Lastly, you will take away various “tips” on how to live out redeemed friendships. While I didn’t do a verse count, I suspect there were more references from Proverbs than any other book. In fact, the whole book has a “proverbial” feel to it. Said differently, it drips with wisdom. As one example, take the theme of vulnerability. Below are three passages related to vulnerability which will give you a taste for the practical flavor of the whole book:
“Forgiveness within our friendships is not about righting the wrong, but it is about lavishly pouring out the love of Christ, even when it is at our own expense.”
“In Paul’s list here of his friends, he has two friends now that have abandoned him. How can you tell whether one of your friends is going to be a John Mark (a friend that leaves and comes back) or a Demas (a friend that leaves you and never returns)? You can’t! So, should we shut the door on any friendship in fear that they may abandon us or hurt us? No! Paul models for us how living on the other side of the cross calls for believers to take risks with others. Sometimes you are going to get hurt.”
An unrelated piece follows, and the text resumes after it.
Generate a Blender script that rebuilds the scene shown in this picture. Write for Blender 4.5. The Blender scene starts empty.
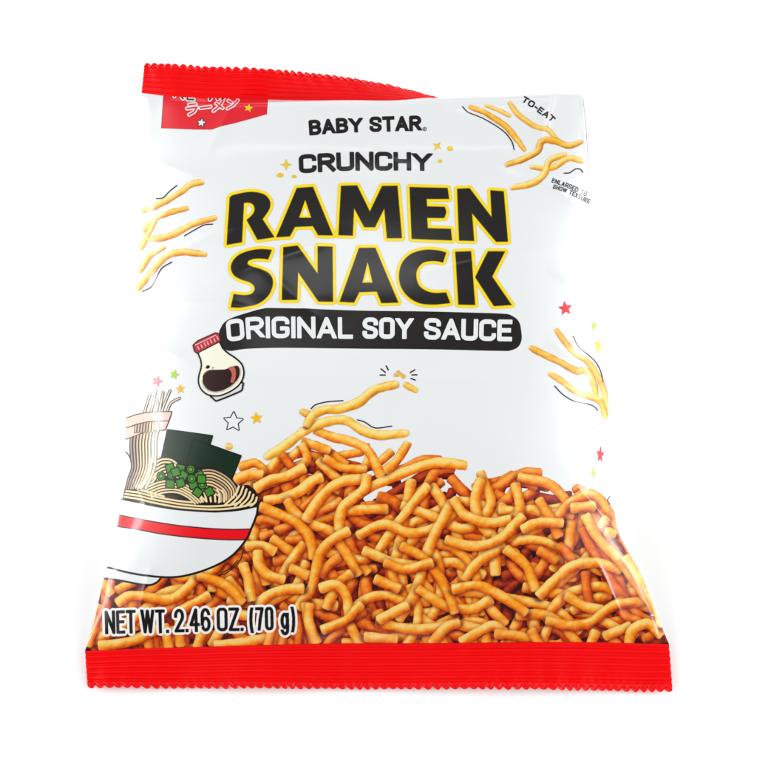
import bpy, math, random
import numpy as np

# ------------------------------------------------------------------ scene, camera
scene = bpy.context.scene
COL = scene.collection
rnd = random.Random(7)

FPX = 1100.0            # focal length in units of the 757-wide picture
W = 757.0
TH = math.radians(26.7)
FWD = np.array([0.0, math.sin(TH), -math.cos(TH)])
UP = np.array([0.0, math.cos(TH), math.sin(TH)])
RT = np.array([1.0, 0.0, 0.0])
CAM = np.array([0.0, -0.13, 0.002]) - 0.358 * FWD + 0.101 * UP


def proj(P):
    d = P - CAM
    z = d @ FWD
    return (W / 2 + FPX * (d @ RT) / z, W / 2 - FPX * (d @ UP) / z)


def unproj(px, py, z):
    r = FWD + RT * ((px - W / 2) / FPX) + UP * ((W / 2 - py) / FPX)
    return CAM + r * ((z - CAM[2]) / r[2])


cam = bpy.data.cameras.new('camera')
camo = bpy.data.objects.new('camera', cam)
COL.objects.link(camo)
camo.location = CAM
camo.rotation_euler = (TH, 0, 0)
cam.sensor_width = 36
cam.lens = 36 * FPX / W
cam.clip_start = 0.01
cam.clip_end = 100
scene.camera = camo


# ------------------------------------------------------------------ helpers
def lin(c):
    out = []
    for v in c:
        v = v / 255.0
        out.append(v / 12.92 if v <= 0.04045 else ((v + 0.055) / 1.055) ** 2.4)
    return np.array(out)


PRINT = 0.78             # paper white of the ink set


def ink(r, g, b):
    return lin((r, g, b)) * PRINT


def link(name, me, mat, parent=None):
    o = bpy.data.objects.new(name, me)
    COL.objects.link(o)
    if mat:
        me.materials.append(mat)
    if parent:
        o.parent = parent
    return o


def mesh_from(name, V, F, colors=None):
    me = bpy.data.meshes.new(name)
    F = np.asarray(F)
    k = F.shape[1]
    me.vertices.add(len(V))
    me.vertices.foreach_set('co', np.asarray(V, dtype=np.float32).ravel())
    me.loops.add(F.size)
    me.loops.foreach_set('vertex_index', F.astype(np.int32).ravel())
    me.polygons.add(len(F))
    me.polygons.foreach_set('loop_start', np.arange(0, F.size, k, dtype=np.int32))
    me.polygons.foreach_set('use_smooth', np.ones(len(F), dtype=bool))
    me.update(calc_edges=True)
    if colors is not None:
        a = me.color_attributes.new('ink', 'FLOAT_COLOR', 'POINT')
        c = np.ones((len(V), 4), dtype=np.float32)
        c[:, :3] = colors
        a.data.foreach_set('color', c.ravel())
    return me


def catmull(pts, n=8, closed=False):
    p = np.array(pts, float)
    m = len(p)
    out = []
    rng = range(m) if closed else range(m - 1)
    for i in rng:
        if closed:
            a, b, c, d = p[(i - 1) % m], p[i], p[(i + 1) % m], p[(i + 2) % m]
        else:
            b, c = p[i], p[i + 1]
            a = p[i - 1] if i > 0 else 2 * b - c
            d = p[i + 2] if i + 2 < m else 2 * c - b
        for k in range(n):
            t = k / n
            out.append(0.5 * ((2 * b) + (c - a) * t + (2 * a - 5 * b + 4 * c - d) * t * t + (3 * b - a - 3 * c + d) * t ** 3))
    if not closed:
        out.append(p[-1])
    return np.array(out)


# ------------------------------------------------------------------ shape of the bag
def curve3(rows):
    """rows of (t, px, py, z) -> smooth interpolating function t -> xyz"""
    T = np.array([r[0] for r in rows], float)
    Q = np.array([unproj(r[1], r[2], r[3]) for r in rows])
    dense_t, dense = [], []
    n = len(T)
    # monotone-ish hermite with non uniform tangents
    tan = np.zeros_like(Q)
    for i in range(n):
        if i == 0:
            tan[i] = (Q[1] - Q[0]) / (T[1] - T[0])
        elif i == n - 1:
            tan[i] = (Q[-1] - Q[-2]) / (T[-1] - T[-2])
        else:
            d0 = (Q[i] - Q[i - 1]) / (T[i] - T[i - 1])
            d1 = (Q[i + 1] - Q[i]) / (T[i + 1] - T[i])
            h0, h1 = T[i] - T[i - 1], T[i + 1] - T[i]
            tan[i] = (d0 * h1 + d1 * h0) / (h0 + h1)

    def f(t):
        t = np.clip(t, T[0], T[-1])
        i = np.clip(np.searchsorted(T, t, side='right') - 1, 0, n - 2)
        h = (T[i + 1] - T[i])
        x = (t - T[i]) / h
        x = x[..., None]
        h = h[..., None]
        h00 = 2 * x ** 3 - 3 * x ** 2 + 1
        h10 = x ** 3 - 2 * x ** 2 + x
        h01 = -2 * x ** 3 + 3 * x ** 2
        h11 = x ** 3 - x ** 2
        return h00 * Q[i] + h10 * h * tan[i] + h01 * Q[i + 1] + h11 * h * tan[i + 1]
    return f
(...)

“Paul’s life and ministry are a testimony to others willing to take a risk on him. Paul went from killing Christians to being one. I imagine that Christians were not lining up to have him over for dinner shortly after his conversion. Rather than being safe, take risks for the sake of the gospel. Rather than leaving the church because you have been hurt, stay and be an agent of change. You may get hurt along the way, but the joy of seeing others transformed will far outweigh any pain that you may receive.”
In the end, Holland has written a fresh, readable, biblical, winsome book on friendship. While I’d recommend it to anyone, I especially think it’d be useful in a small group setting.